Punts are still taken with a view to developing players, such as David Harrington and Lewis Temple in January or Teddy Sharman-Lowe and Thierry Gale in the summer.
However, there is also much more of a balance and a focus on ensuring players come in to immediately raise the level of the first-team or even the squad, rather than being hopes.
Christie and Forss did that, albeit the latter has struggled for form and with injury, and then this January transfer window again performed a similar role.
For example, Corey Blackett-Taylor is now an immensely experienced attacker in the EFL and has promotion-winning experience from this division, while Jack Bonham is of an entirely different profile, age-wise and experience, and even style of goalkeeping, to Sharman-Lowe.
Rob Apter is a player who thrived in the division for Blackpool and Ruben Rodrigues is also another player who has won promotion as a key player from League One.
That level of experience and quality almost guarantees Bolton to stay at a good enough level that a punt on the striking position could be taken, and that may well have contributed to Kenny joining ahead of Hardie.

The signings of Rodrigues, Apter and Blackett-Taylor have massively strengthened the depth and quality of Bolton in the final third, and the striking position also now appears well stocked with the arrival of Kenny.
Being someone that is seeking to prove himself good enough to play for Celtic after a difficult few months at Parkhead, Kenny may naturally feel a bit of pressure to immediately perform at the Toughsheet Community Stadium, but that should not necessarily be the case.
After a brilliant start to the season, Mason Burstow’s form has massively tailed off but the Hull City loanee has been able to showcase his capabilities and should come again at some stage this season in terms of finding his best.
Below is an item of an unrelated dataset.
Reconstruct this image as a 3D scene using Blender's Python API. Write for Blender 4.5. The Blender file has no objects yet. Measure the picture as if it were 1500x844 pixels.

In his stead, Sam Dalby, who Bolton won the race for in the summer and gave a four-year deal as well as the number ten shirt to, has also now finally been able to show exactly why he was so coveted.
The likelihood is that Kenny will have to be playing second fiddle to Dalby for the time being with the form of the former Wrexham man as such, both in terms of finally beginning to find the net as well as his all-round game.
The business that Bolton did in the window has eased the tension of supporters with regards to Bolton’s options in the final third and that should therefore ease the pressure on Kenny from the start.
That business also allowed Bolton to bring in a player whereby the ceiling could be very high, as opposed to a player in Hardie who, injured, may have limited time to find his form and fluency in the second-half of the campaign and a player who, at his very best when under Schumacher, did still only manage a rate of a goal every third game or so for a title-winning Plymouth side.
Bolton would have known what they were going to get with Hardie, albeit with his injury, and it would have been fine, if not very good for League One. Kenny, though, is a player that has been wanted for a while by the club and could be anything right now – and the business done previously may well have given them the confidence to take a potentially brilliant risk.